━━ INPUT RECORDS ━━
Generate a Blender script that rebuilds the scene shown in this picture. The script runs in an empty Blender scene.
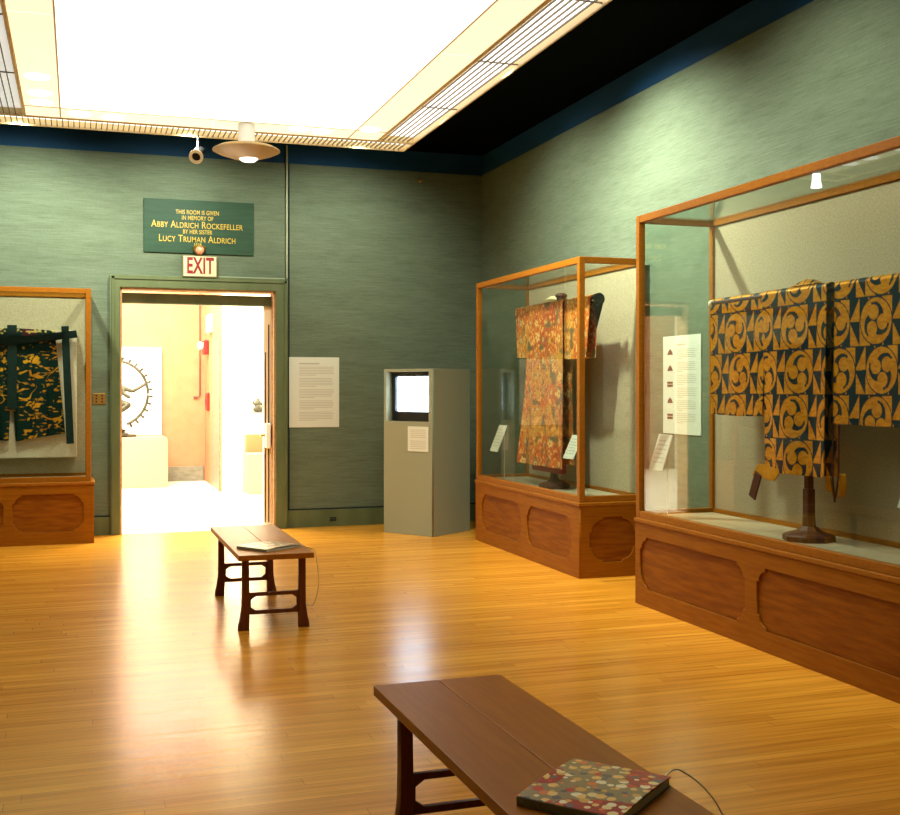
import bpy, bmesh, math, random
import numpy as np
from mathutils import Matrix, Vector
random.seed(4); rng = np.random.RandomState(7)
PI = math.pi
COL = bpy.context.scene.collection
scn = bpy.context.scene

# ------------------------------------------------------------------ materials
def lin(c):
    return tuple(((x/255)/12.92 if x/255 <= .04045 else ((x/255+.055)/1.055)**2.4) for x in c)
def new_mat(name):
    m = bpy.data.materials.new(name); m.use_nodes = True
    nt = m.node_tree; b = nt.nodes['Principled BSDF']
    return m, nt, b
def plain(name, c, rough=.6, metal=0., spec=.5, emit=None, es=0.):
    m, nt, b = new_mat(name)
    b.inputs['Base Color'].default_value = (*lin(c), 1)
    b.inputs['Roughness'].default_value = rough
    b.inputs['Metallic'].default_value = metal
    b.inputs['Specular IOR Level'].default_value = spec
    # slight surface irregularity
    if emit is None:
        tc = nt.nodes.new('ShaderNodeTexCoord'); n = nt.nodes.new('ShaderNodeTexNoise'); n.inputs['Scale'].default_value = 40
        bp = nt.nodes.new('ShaderNodeBump'); bp.inputs['Strength'].default_value = .05
        nt.links.new(tc.outputs['Object'], n.inputs['Vector']); nt.links.new(n.outputs['Fac'], bp.inputs['Height'])
        nt.links.new(bp.outputs['Normal'], b.inputs['Normal'])
    else:
        b.inputs['Emission Color'].default_value = (*emit, 1); b.inputs['Emission Strength'].default_value = es
    return m
def mixed(name, c1, c2, scale, rough=.7, detail=4, lo=.35, hi=.65, bump=.1, metal=0., spec=.3, coat=0.):
    """noise with a stretched coordinate between two colours"""
    m, nt, b = new_mat(name)
    tc = nt.nodes.new('ShaderNodeTexCoord'); mp = nt.nodes.new('ShaderNodeMapping'); mp.inputs['Scale'].default_value = scale
    n = nt.nodes.new('ShaderNodeTexNoise'); n.inputs['Scale'].default_value = 1; n.inputs['Detail'].default_value = detail
    r = nt.nodes.new('ShaderNodeValToRGB'); r.color_ramp.elements[0].position = lo; r.color_ramp.elements[1].position = hi
    r.color_ramp.elements[0].color = (*lin(c1), 1); r.color_ramp.elements[1].color = (*lin(c2), 1)
    bp = nt.nodes.new('ShaderNodeBump'); bp.inputs['Strength'].default_value = bump; bp.inputs['Distance'].default_value = .01
    L = nt.links.new
    L(tc.outputs['Object'], mp.inputs['Vector']); L(mp.outputs['Vector'], n.inputs['Vector']); L(n.outputs['Fac'], r.inputs['Fac'])
    L(r.outputs['Color'], b.inputs['Base Color']); L(n.outputs['Fac'], bp.inputs['Height']); L(bp.outputs['Normal'], b.inputs['Normal'])
    b.inputs['Roughness'].default_value = rough; b.inputs['Metallic'].default_value = metal
    b.inputs['Specular IOR Level'].default_value = spec; b.inputs['Coat Weight'].default_value = coat; b.inputs['Coat Roughness'].default_value = .2
    return m
def fabric_wall(name, base, dark, light, axis_scale):
    """horizontally slubbed woven wall covering"""
    m, nt, b = new_mat(name); L = nt.links.new
    tc = nt.nodes.new('ShaderNodeTexCoord')
    def noise(sc, det):
        mp = nt.nodes.new('ShaderNodeMapping'); mp.inputs['Scale'].default_value = sc
        n = nt.nodes.new('ShaderNodeTexNoise'); n.inputs['Scale'].default_value = 1; n.inputs['Detail'].default_value = det
        L(tc.outputs['Object'], mp.inputs['Vector']); L(mp.outputs['Vector'], n.inputs['Vector']); return n
    a = axis_scale
    n1 = noise((a[0]*5, a[1]*5, 95), 3); n2 = noise((a[0]*1.6, a[1]*1.6, 9), 4); n3 = noise((70, 70, 70), 2)
    r1 = nt.nodes.new('ShaderNodeValToRGB'); e = r1.color_ramp.elements
    e[0].position = .34; e[0].color = (*lin(dark), 1); e[1].position = .66; e[1].color = (*lin(light), 1)
    md = e.new(.5) if hasattr(e, 'new') else None
    if md: md.color = (*lin(base), 1)
    m1 = nt.nodes.new('ShaderNodeMath'); m1.operation = 'MULTIPLY_ADD'; m1.inputs[1].default_value = .5
    m2 = nt.nodes.new('ShaderNodeMath'); m2.operation = 'MULTIPLY_ADD'; m2.inputs[1].default_value = .3
    m3 = nt.nodes.new('ShaderNodeMath'); m3.operation = 'MULTIPLY'; m3.inputs[1].default_value = .2
    L(n3.outputs['Fac'], m3.inputs[0]); L(n2.outputs['Fac'], m2.inputs[0]); L(m3.outputs[0], m2.inputs[2])
    L(n1.outputs['Fac'], m1.inputs[0]); L(m2.outputs[0], m1.inputs[2]); L(m1.outputs[0], r1.inputs['Fac'])
    L(r1.outputs['Color'], b.inputs['Base Color'])
    b.inputs['Roughness'].default_value = .85; b.inputs['Specular IOR Level'].default_value = .2
    bp = nt.nodes.new('ShaderNodeBump'); bp.inputs['Strength'].default_value = .25; bp.inputs['Distance'].default_value = .004
    L(n1.outputs['Fac'], bp.inputs['Height']); L(bp.outputs['Normal'], b.inputs['Normal'])
    return m
def vcol_mat(name, rough=.6, metal=False, spec=.3):
    m, nt, b = new_mat(name); b.inputs['Specular IOR Level'].default_value = spec
    a = nt.nodes.new('ShaderNodeAttribute'); a.attribute_name = 'Col'
    nt.links.new(a.outputs['Color'], b.inputs['Base Color'])
    b.inputs['Roughness'].default_value = rough
    if metal:
        mm = nt.nodes.new('ShaderNodeMath'); mm.operation = 'MULTIPLY'; mm.inputs[1].default_value = .55
        nt.links.new(a.outputs['Alpha'], mm.inputs[0]); nt.links.new(mm.outputs[0], b.inputs['Metallic'])
    tc = nt.nodes.new('ShaderNodeTexCoord'); n = nt.nodes.new('ShaderNodeTexNoise'); n.inputs['Scale'].default_value = 60
    bp = nt.nodes.new('ShaderNodeBump'); bp.inputs['Strength'].default_value = .3; bp.inputs['Distance'].default_value = .004
    nt.links.new(tc.outputs['Object'], n.inputs['Vector']); nt.links.new(n.outputs['Fac'], bp.inputs['Height']); nt.links.new(bp.outputs['Normal'], b.inputs['Normal'])
    return m
def glass_mat():
    m = bpy.data.materials.new('case_glass'); m.use_nodes = True; nt = m.node_tree; nt.nodes.clear(); L = nt.links.new
    o = nt.nodes.new('ShaderNodeOutputMaterial'); t = nt.nodes.new('ShaderNodeBsdfTransparent'); g = nt.nodes.new('ShaderNodeBsdfGlossy')
    t.inputs['Color'].default_value = (.93, .965, .94, 1); g.inputs['Roughness'].default_value = .0
    f = nt.nodes.new('ShaderNodeFresnel')
    ge = nt.nodes.new('ShaderNodeNewGeometry'); mr_ = nt.nodes.new('ShaderNodeMapRange'); mr_.inputs['To Min'].default_value = 1.42; mr_.inputs['To Max'].default_value = 1/1.42
    L(ge.outputs['Backfacing'], mr_.inputs['Value']); L(mr_.outputs['Result'], f.inputs['IOR'])
    mx = nt.nodes.new('ShaderNodeMixShader')
    L(f.outputs[0], mx.inputs[0]); L(t.outputs[0], mx.inputs[1]); L(g.outputs[0], mx.inputs[2]); L(mx.outputs[0], o.inputs['Surface'])
    return m
def floor_mat():
    m, nt, b = new_mat('oak_strip_floor'); L = nt.links.new
    tc = nt.nodes.new('ShaderNodeTexCoord')
    br = nt.nodes.new('ShaderNodeTexBrick'); br.offset = .37; br.offset_frequency = 2
    br.inputs['Scale'].default_value = 1; br.inputs['Brick Width'].default_value = 1.6; br.inputs['Row Height'].default_value = .075
    br.inputs['Mortar Size'].default_value = .0012; br.inputs['Mortar Smooth'].default_value = .2; br.inputs['Bias'].default_value = 0
    br.inputs['Color1'].default_value = (*lin((244, 174, 54)), 1); br.inputs['Color2'].default_value = (*lin((224, 150, 40)), 1)
    br.inputs['Mortar'].default_value = (*lin((165, 95, 25)), 1)
    sp = nt.nodes.new('ShaderNodeSeparateXYZ'); cb = nt.nodes.new('ShaderNodeCombineXYZ'); L(tc.outputs['Object'], sp.inputs[0])
    dv = nt.nodes.new('ShaderNodeMath'); dv.operation = 'DIVIDE'; dv.inputs[1].default_value = .075; L(sp.outputs['Y'], dv.inputs[0])
    fl = nt.nodes.new('ShaderNodeMath'); fl.operation = 'FLOOR'; L(dv.outputs[0], fl.inputs[0])
    wn = nt.nodes.new('ShaderNodeTexWhiteNoise'); wn.noise_dimensions = '1D'; L(fl.outputs[0], wn.inputs['W'])
    ma = nt.nodes.new('ShaderNodeMath'); ma.operation = 'MULTIPLY_ADD'; ma.inputs[1].default_value = 3.2; L(wn.outputs['Value'], ma.inputs[0]); L(sp.outputs['X'], ma.inputs[2])
    L(ma.outputs[0], cb.inputs['X']); L(sp.outputs['Y'], cb.inputs['Y']); L(cb.outputs[0], br.inputs['Vector'])
    mp = nt.nodes.new('ShaderNodeMapping'); mp.inputs['Scale'].default_value = (1.3, 26, 1)
    n = nt.nodes.new('ShaderNodeTexNoise'); n.inputs['Scale'].default_value = 1; n.inputs['Detail'].default_value = 5
    L(tc.outputs['Object'], mp.inputs['Vector']); L(mp.outputs['Vector'], n.inputs['Vector'])
    r = nt.nodes.new('ShaderNodeValToRGB'); r.color_ramp.elements[0].position = .3; r.color_ramp.elements[1].position = .7
    r.color_ramp.elements[0].color = (.74, .68, .55, 1); r.color_ramp.elements[1].color = (1.06, 1.06, 1.06, 1)
    L(n.outputs['Fac'], r.inputs['Fac'])
    mx = nt.nodes.new('ShaderNodeMix'); mx.data_type = 'RGBA'; mx.blend_type = 'MULTIPLY'; mx.inputs['Factor'].default_value = 1
    L(br.outputs['Color'], mx.inputs['A']); L(r.outputs['Color'], mx.inputs['B']); L(mx.outputs['Result'], b.inputs['Base Color'])
    rr = nt.nodes.new('ShaderNodeMapRange'); rr.inputs['To Min'].default_value = FL_R0; rr.inputs['To Max'].default_value = FL_R1
    L(n.outputs['Fac'], rr.inputs['Value']); L(rr.outputs['Result'], b.inputs['Roughness'])
    b.inputs['Specular IOR Level'].default_value = 1.0
    bp = nt.nodes.new('ShaderNodeBump'); bp.inputs['Strength'].default_value = .12; bp.inputs['Distance'].default_value = .003
    L(n.outputs['Fac'], bp.inputs['Height']); L(bp.outputs['Normal'], b.inputs['Normal'])
    return m
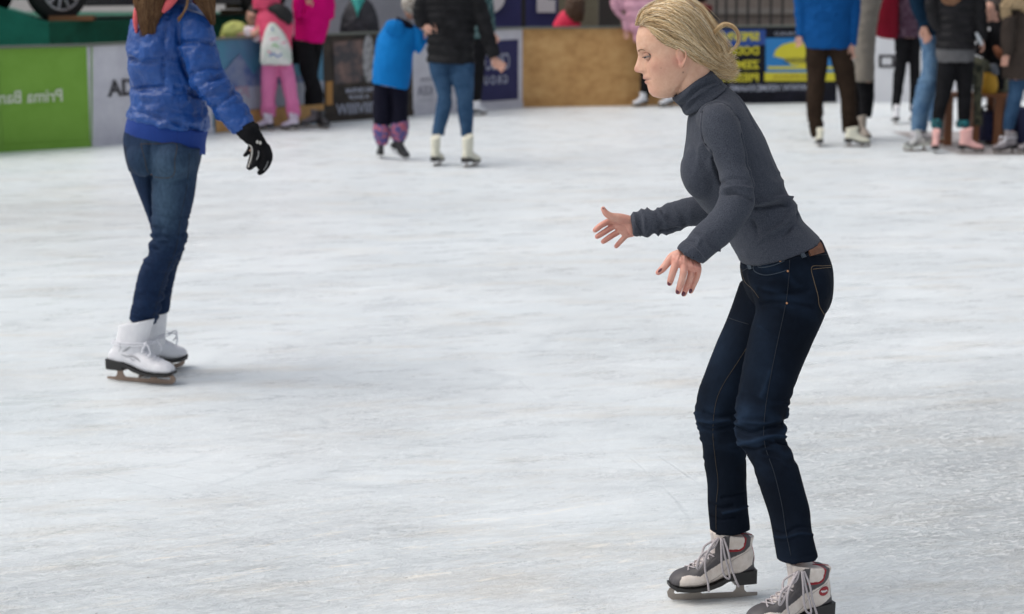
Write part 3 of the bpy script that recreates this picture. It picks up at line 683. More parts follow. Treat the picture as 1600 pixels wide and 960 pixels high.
p.shape([[(509, 128), (519, 127), (519, 164), (509, 165)]], mat('orange_strip', (.42, .20, .045), rough=.6), 'orange_strip')
p.text('WIIIVIIIIW', 562, 170, 17, M_grey_letter, wpx=100, bold=.01)
p = Panel(5, 'white rink board with faint grey mirrored writing behind the jeans couple', M_whitead)
p.text('KEA', 664, 143, 15, mat('faint_letters', (.28, .28, .33), rough=.6), wpx=32); p.text('HOTEL', 665, 125, 5, MATS['faint_letters'], wpx=24); p.text('*****', 664, 158, 3, MATS['faint_letters'], wpx=30)
p = Panel(6, 'navy rink board in a white frame with mirrored lettering', M_whitead)
p.shape([[(738, 66), (809, 62), (809, 155), (738, 160)]], M_navy, 'navy_field')
p.text('CRESCO', 772, 98, 25, M_grey_letter, wpx=66, bold=-.006, off=.012); p.text('GROUP', 770, 126, 13, M_grey_letter, wpx=64, space=1.5, bold=.008, off=.012)
p = Panel(7, 'bare plywood rink board left of the blonde woman\'s face', M_ply)
p = Panel(8, 'black and blue rink board with yellow mirrored lettering and hat emblem', M_adblack)
p.shape([[(1066, 47), (1196, 46), (1196, 70), (1066, 82)]], M_adblue, 'blue_field')
for t, y, w, x in (('SPEVN', 58, 60, 1157), ('DODAV', 80, 62, 1156), ('ZEMNE', 102, 62, 1156), ('PIESKY', 122, 64, 1155)): p.text(t, x, y, 12, M_yellow, bold=.03, wpx=w, off=.012)
p.shape([[(1196, 60), (1307, 58), (1307, 118), (1196, 118)]], M_adcyan, 'sky_blue_field', off=.006)
p.shape([[(1208, 88), (1212, 78), (1222, 70), (1238, 66), (1256, 66), (1272, 70), (1284, 80), (1290, 94), (1284, 104), (1262, 105), (1236, 102), (1224, 92)]], M_yellow, 'hat_emblem', off=.011)
p.shape([[(1199, 104), (1304, 104), (1304, 108.5), (1199, 108.5)]], M_yellow, 'yellow_line', off=.0105)
p.shape([[(1194, 113.5), (1304, 113.5), (1304, 127), (1194, 127)]], M_yellow, 'yellow_band', off=.0115)
p.text('TRADING', 1244, 95, 8, M_letter_dark, wpx=40, off=.017); p.text('DOPRAVA', 1236, 120.5, 7, mat('ochre_letters', (.35, .25, .02), rough=.6), wpx=60, off=.017)
p.text('WWW.VERMEXNAME', 1200, 138, 10, M_grey_letter, bold=.008, wpx=128, off=.012); p.text('OKOLO', 1226, 53, 5, M_grey_letter, wpx=34, off=.012)
M_whitewall = mat('white_wall_ad', (.70, .70, .72), rough=.5, col2=(.76, .76, .77), scale=2)
p = Panel(9, 'white rink board with a black mirrored letter between standing skaters', M_whitewall)
p.shape([[(1373, 86), (1398, 86), (1398, 106), (1373, 106)], [(1377.5, 90), (1393.5, 90), (1393.5, 102), (1377.5, 102)]], M_letter_dark, 'letter')
Panel(10, 'plain white rink board behind the bench at far right', M_whitewall)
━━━
# BRIEF
Repeat, exactly and in full, each line from the start of the data to the line that contains "scn = bpy.context.scene". Pictures do not go in.

# RESULT FOR THIS EXERCISE
Generate a Blender script that rebuilds the scene shown in this picture. The script runs in an empty Blender scene.
import bpy, bmesh, math, random
import numpy as np
from mathutils import Matrix, Vector
random.seed(4); rng = np.random.RandomState(7)
PI = math.pi
COL = bpy.context.scene.collection
scn = bpy.context.scene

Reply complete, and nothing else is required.